* BEGIN *
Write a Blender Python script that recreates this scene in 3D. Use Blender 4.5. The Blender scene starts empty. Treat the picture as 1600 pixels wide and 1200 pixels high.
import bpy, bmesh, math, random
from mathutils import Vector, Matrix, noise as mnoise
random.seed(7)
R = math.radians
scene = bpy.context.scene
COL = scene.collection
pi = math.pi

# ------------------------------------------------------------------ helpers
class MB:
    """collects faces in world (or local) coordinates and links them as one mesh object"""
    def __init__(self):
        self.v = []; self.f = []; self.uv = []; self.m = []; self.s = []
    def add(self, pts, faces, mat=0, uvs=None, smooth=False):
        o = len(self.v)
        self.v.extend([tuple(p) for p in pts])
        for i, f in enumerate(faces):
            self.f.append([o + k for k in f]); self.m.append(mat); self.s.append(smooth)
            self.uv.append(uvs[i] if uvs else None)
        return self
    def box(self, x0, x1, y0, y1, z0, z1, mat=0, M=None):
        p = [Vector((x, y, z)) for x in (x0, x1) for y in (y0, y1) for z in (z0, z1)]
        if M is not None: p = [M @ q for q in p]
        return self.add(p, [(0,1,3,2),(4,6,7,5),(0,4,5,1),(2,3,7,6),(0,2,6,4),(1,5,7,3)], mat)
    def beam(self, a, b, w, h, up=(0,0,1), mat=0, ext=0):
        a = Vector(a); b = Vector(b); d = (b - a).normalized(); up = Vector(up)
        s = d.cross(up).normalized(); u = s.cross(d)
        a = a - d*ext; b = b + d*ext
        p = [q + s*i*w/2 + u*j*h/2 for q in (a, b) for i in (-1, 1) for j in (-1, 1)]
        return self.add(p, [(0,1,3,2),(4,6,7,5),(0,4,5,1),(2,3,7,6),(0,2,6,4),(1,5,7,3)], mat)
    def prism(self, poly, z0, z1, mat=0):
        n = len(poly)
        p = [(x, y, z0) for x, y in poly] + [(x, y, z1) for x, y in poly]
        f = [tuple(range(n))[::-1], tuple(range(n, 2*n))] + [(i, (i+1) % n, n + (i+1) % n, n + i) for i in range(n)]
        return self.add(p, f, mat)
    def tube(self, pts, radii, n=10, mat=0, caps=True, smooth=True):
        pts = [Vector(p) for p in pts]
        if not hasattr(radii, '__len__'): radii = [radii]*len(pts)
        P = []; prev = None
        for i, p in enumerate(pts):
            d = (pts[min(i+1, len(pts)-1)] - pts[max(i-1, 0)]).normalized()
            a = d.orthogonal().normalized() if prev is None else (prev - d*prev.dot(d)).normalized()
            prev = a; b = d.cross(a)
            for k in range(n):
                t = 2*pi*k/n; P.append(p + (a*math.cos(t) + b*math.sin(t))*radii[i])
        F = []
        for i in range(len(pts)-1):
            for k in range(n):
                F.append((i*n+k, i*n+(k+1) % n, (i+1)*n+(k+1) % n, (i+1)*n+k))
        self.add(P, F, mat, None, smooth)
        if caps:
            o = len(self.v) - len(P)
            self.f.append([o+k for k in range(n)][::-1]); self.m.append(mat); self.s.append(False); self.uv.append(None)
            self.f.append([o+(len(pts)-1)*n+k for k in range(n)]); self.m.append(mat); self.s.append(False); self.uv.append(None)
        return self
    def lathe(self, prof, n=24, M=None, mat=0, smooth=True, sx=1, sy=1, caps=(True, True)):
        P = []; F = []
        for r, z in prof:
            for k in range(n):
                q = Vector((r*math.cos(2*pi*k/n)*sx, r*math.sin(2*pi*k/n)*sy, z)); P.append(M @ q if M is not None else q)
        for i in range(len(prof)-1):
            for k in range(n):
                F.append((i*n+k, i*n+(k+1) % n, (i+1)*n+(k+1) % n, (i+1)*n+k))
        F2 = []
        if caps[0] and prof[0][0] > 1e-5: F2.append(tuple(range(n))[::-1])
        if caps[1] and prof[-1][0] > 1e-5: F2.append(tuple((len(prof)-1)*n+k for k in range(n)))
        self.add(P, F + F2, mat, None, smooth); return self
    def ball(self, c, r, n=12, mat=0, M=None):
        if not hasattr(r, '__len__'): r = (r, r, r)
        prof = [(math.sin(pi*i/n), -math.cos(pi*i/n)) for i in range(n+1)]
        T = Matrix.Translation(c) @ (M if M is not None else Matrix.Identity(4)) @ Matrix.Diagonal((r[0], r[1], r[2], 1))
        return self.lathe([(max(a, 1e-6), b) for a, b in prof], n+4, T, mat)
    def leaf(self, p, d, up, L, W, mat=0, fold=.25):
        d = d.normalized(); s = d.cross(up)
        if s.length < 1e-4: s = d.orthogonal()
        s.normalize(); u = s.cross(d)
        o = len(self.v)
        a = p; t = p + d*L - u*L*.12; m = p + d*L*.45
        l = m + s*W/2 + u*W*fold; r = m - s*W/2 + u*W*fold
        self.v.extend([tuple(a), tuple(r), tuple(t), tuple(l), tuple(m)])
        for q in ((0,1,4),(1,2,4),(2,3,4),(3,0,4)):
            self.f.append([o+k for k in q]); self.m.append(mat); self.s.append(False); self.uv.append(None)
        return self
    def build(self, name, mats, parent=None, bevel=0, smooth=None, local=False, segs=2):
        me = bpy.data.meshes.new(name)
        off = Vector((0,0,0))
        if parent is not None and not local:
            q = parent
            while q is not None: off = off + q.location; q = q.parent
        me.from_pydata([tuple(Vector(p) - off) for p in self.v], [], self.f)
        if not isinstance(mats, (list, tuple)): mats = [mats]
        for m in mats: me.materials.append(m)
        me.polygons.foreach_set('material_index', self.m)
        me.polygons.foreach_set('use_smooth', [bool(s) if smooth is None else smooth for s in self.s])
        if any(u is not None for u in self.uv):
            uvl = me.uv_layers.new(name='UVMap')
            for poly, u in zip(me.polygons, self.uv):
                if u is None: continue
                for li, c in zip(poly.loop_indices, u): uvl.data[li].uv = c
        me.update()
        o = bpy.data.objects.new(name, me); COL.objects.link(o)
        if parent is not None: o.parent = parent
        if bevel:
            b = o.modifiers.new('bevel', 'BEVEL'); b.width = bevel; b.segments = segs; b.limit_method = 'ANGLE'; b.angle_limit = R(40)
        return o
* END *
__Problem details__. Quote verbatim the opening lines of the listing above, ending with the line where "pi = math.pi" appears; include both endpoints and nothing more.

__Solved problem__.
Write a Blender Python script that recreates this scene in 3D. Use Blender 4.5. The Blender scene starts empty. Treat the picture as 1600 pixels wide and 1200 pixels high.
import bpy, bmesh, math, random
from mathutils import Vector, Matrix, noise as mnoise
random.seed(7)
R = math.radians
scene = bpy.context.scene
COL = scene.collection
pi = math.pi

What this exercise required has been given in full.